Thursday, May 7, 2009

Kill the Keyboard, Save the World

For my undergrad university thesis in 1994, I wrote about 30 pages on the implications of the phenomenon of emoticons on the Usenet ;-). I concluded with the admittedly difficult-to-prove prognostication that due to the nature of electric media (McLuhan's term) within 50 years the western phonetic alphabet would become irrelevant and would be replaced by some more symbolic system.

(I got a B-minus. :=0 )

15 years on, and I pretty much stand by my assertion, B-minus aside - the only things keeping phonetic alphabets alive right now are the millions of keyboards (both physical and digital) tethered to our computing devices. This silly mechanism of 104 (or so) buttons laid out in a grid is still our most consistent and reliable way of translating our thoughts into digits. Speech recognition is interesting, but most people will be hard-pressed to get over their embarrassment of talking to a machine until there's a strong motivation to do so, or until product designers make our machines resemble cute animals so we can tap into the power of anthropomorphosis. 


Our Central Nervous System Has No Keyboard


If you understand something about McLuhan's theories in the Extensions of Man, then you understand why visual communication is becoming more pervasive in our society - because electric technologies are extensions of our central nervous system. And we experience our reality and interface with our CNS through our senses. 

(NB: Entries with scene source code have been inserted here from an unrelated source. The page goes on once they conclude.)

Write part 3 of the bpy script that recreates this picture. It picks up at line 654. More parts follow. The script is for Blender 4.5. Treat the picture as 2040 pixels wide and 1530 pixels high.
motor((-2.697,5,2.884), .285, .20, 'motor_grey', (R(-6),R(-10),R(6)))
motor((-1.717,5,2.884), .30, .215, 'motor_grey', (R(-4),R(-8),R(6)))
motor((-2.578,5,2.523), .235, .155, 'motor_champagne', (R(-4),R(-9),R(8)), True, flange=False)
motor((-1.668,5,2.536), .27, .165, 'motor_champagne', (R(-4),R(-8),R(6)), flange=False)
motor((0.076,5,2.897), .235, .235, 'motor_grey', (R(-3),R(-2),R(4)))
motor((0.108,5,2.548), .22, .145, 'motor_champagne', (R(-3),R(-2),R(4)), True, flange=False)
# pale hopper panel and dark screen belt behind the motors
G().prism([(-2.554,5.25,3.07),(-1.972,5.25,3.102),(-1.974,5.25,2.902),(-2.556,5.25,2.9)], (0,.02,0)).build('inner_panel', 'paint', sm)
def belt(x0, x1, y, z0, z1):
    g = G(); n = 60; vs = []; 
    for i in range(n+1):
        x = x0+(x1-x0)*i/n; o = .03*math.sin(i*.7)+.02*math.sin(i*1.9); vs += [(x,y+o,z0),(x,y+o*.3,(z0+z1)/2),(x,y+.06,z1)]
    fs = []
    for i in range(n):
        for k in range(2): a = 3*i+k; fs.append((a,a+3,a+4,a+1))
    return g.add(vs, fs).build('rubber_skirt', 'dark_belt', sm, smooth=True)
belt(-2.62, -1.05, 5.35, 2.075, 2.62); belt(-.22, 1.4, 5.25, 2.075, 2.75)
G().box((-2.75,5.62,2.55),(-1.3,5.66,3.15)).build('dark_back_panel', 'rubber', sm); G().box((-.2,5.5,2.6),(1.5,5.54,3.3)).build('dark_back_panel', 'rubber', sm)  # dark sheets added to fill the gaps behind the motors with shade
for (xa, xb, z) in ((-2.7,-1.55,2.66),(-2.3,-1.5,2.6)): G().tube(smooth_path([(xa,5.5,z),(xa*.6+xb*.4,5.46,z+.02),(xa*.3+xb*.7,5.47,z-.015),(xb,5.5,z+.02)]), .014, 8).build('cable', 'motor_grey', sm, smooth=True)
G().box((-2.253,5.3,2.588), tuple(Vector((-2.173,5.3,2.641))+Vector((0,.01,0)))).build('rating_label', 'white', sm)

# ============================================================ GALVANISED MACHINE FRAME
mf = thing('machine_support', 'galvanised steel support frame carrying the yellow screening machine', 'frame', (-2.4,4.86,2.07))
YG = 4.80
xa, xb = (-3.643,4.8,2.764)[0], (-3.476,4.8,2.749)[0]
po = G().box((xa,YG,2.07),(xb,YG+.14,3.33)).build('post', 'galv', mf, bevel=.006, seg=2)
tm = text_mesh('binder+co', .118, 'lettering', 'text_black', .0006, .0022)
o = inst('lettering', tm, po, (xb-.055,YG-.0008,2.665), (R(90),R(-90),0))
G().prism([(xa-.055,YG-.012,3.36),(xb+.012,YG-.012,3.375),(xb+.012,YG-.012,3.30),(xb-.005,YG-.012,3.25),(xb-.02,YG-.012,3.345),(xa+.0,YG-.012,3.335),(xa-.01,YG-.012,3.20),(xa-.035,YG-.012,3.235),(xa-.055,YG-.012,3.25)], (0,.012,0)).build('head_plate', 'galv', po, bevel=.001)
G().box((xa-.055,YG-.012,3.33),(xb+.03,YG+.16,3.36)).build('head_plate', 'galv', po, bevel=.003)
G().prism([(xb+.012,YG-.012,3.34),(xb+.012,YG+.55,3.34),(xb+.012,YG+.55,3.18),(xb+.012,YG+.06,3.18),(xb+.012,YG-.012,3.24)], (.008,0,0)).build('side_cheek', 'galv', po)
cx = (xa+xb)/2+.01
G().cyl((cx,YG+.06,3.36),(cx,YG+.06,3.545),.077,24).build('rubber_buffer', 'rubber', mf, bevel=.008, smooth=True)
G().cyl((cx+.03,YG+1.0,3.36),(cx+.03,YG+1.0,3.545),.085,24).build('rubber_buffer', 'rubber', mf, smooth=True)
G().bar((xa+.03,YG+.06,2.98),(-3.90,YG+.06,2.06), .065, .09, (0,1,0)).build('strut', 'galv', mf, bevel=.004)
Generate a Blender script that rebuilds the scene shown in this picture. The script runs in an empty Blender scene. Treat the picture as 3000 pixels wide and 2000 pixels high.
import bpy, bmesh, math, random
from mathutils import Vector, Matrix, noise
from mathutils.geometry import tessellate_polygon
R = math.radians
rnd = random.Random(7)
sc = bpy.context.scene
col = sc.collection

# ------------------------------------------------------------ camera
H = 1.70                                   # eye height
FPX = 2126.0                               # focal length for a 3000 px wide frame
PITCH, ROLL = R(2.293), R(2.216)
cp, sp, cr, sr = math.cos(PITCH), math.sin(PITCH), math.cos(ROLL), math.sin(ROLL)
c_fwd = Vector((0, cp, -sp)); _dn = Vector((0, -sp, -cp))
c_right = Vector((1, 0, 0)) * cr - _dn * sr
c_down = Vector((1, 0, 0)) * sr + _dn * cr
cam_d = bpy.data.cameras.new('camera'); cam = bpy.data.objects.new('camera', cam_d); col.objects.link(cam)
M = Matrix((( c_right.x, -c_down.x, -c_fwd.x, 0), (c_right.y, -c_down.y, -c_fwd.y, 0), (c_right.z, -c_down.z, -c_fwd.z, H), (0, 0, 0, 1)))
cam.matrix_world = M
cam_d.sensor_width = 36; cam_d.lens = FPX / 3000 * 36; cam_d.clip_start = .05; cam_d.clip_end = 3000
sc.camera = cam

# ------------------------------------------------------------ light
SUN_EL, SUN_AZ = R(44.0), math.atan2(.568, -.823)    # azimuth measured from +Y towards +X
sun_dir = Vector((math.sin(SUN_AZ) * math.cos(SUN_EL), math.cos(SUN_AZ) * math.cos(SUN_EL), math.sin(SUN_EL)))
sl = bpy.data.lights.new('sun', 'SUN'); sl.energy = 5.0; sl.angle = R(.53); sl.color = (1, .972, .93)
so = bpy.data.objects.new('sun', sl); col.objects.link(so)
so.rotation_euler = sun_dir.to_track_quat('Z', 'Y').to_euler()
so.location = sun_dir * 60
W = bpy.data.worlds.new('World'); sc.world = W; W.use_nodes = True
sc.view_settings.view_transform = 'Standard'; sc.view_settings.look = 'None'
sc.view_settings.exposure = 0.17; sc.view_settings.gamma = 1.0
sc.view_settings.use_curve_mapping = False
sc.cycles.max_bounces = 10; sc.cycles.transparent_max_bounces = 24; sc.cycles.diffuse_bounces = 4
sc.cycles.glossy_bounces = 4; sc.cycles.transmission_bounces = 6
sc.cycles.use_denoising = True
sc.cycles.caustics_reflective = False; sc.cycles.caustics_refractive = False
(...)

Writing and other communication systems, successful though they may be, are simply low-fidelity tools that allow us to share what's in our heads with others. I say low-fidelity, because what comes out of our hands when we write is very different from what would come out of our mouths when we speak , and that itself is very different from what would come out of our heads if we were simply to "think" things to each other. In short: there's a huge gap between the thoughts I'm thinking and the words I'm writing right now. It takes a lot of effort to close that gap. And that effort takes a lot of time. And that time represents waste. 

We Waste So Much Time


The implications of this are incredibly important to the practice of collaborative work. When you're trying to build complicated things with lots of people, you spend incredible amounts of time communicating things to those people, arranging for our physical bodies to all be in the same room at the same time to talk over the same things. The communication overhead becomes increasingly high with every body that is added to the project, and especially every body that is added to the project who isn't responsible for DOing anything on it, but has to make a decision about it. 

We've all been there.  You sit in a meeting room and brainstorm a bunch of amazing ideas with some great people - you've got it all on the board, with sketchy scribbles, boxes and arrows flying. You've developed a conceptual model, written in erasable marker ink, that all the participants understand and agree on. You've created a symbology, a visual vocabulary that maps to a problem you're all sharing in your heads. Then you all look at each other and say, "Okay, so who's going to put this into a powerpoint so we can communicate it to XYZ?" 

Then some poor sucker then has to read all of the scribbles and transcribe it into a digital format like a Powerpoint deck. He laboriously draws boxes where a scribbled line was drawn in less than a second. He retypes all of the text, written on the board in less than a minute. The work of honing and crafting and making a PowerPoint or Keynote deck starts. In the end the team spends two weeks creating a 28 page powerpoint deck that represents what a few individuals came up with in less than an hour, but means nothing to the people who were not at the meeting. So things need to be explained, rationalized, defended. Along the way, ideas become stillborn and don't develop. Important ideas get forgotten. People spend enormous amounts of time justifying the time they spent on things. And then they're sent home with Carpal Tunnel syndrome because of all the keystrokes they've performed trying to communicate and justify ideas that they came up with in less than an hour.

Our Problems Can't Afford This Amount of Waste


When you realize that this scenario is one that is repeating itself millions of times over across the planet, you start to get a picture of how much we are wasting. 

Given the promise of the future - of pervasive computing, virtual reality, emergent reality, nanotechnology, all that - when you sit down and look at what we're doing, it seems that we're mostly just wasting time. It's incredible that we get as much done as we do. But think how much more we could get done if we had better interfaces with our global CNS.

If we had a smooth interface with our global CNS (okay, ultimately I'm talking about plugging our heads in, Matrix-style, though it does make me cringe a little :-P ), not only would technology not limit us, but we would be free to develop digital human languages that would mirror thought more closely, and free us from the shackles of linguistic determinism (the idea that the language you speak moulds the way you think).  We could be able to start tapping into the universal grammar dictated by how our brains have developed, to communicate with all humans, and even our machines in a way that minimizes the physical labour of communication and REALLY start to be able to build amazing things. 

And then we'd really be getting somewhere. Until then, I'll do my very best to type as fast as I can, and design projects that emphasize doing over talking about what we're doing.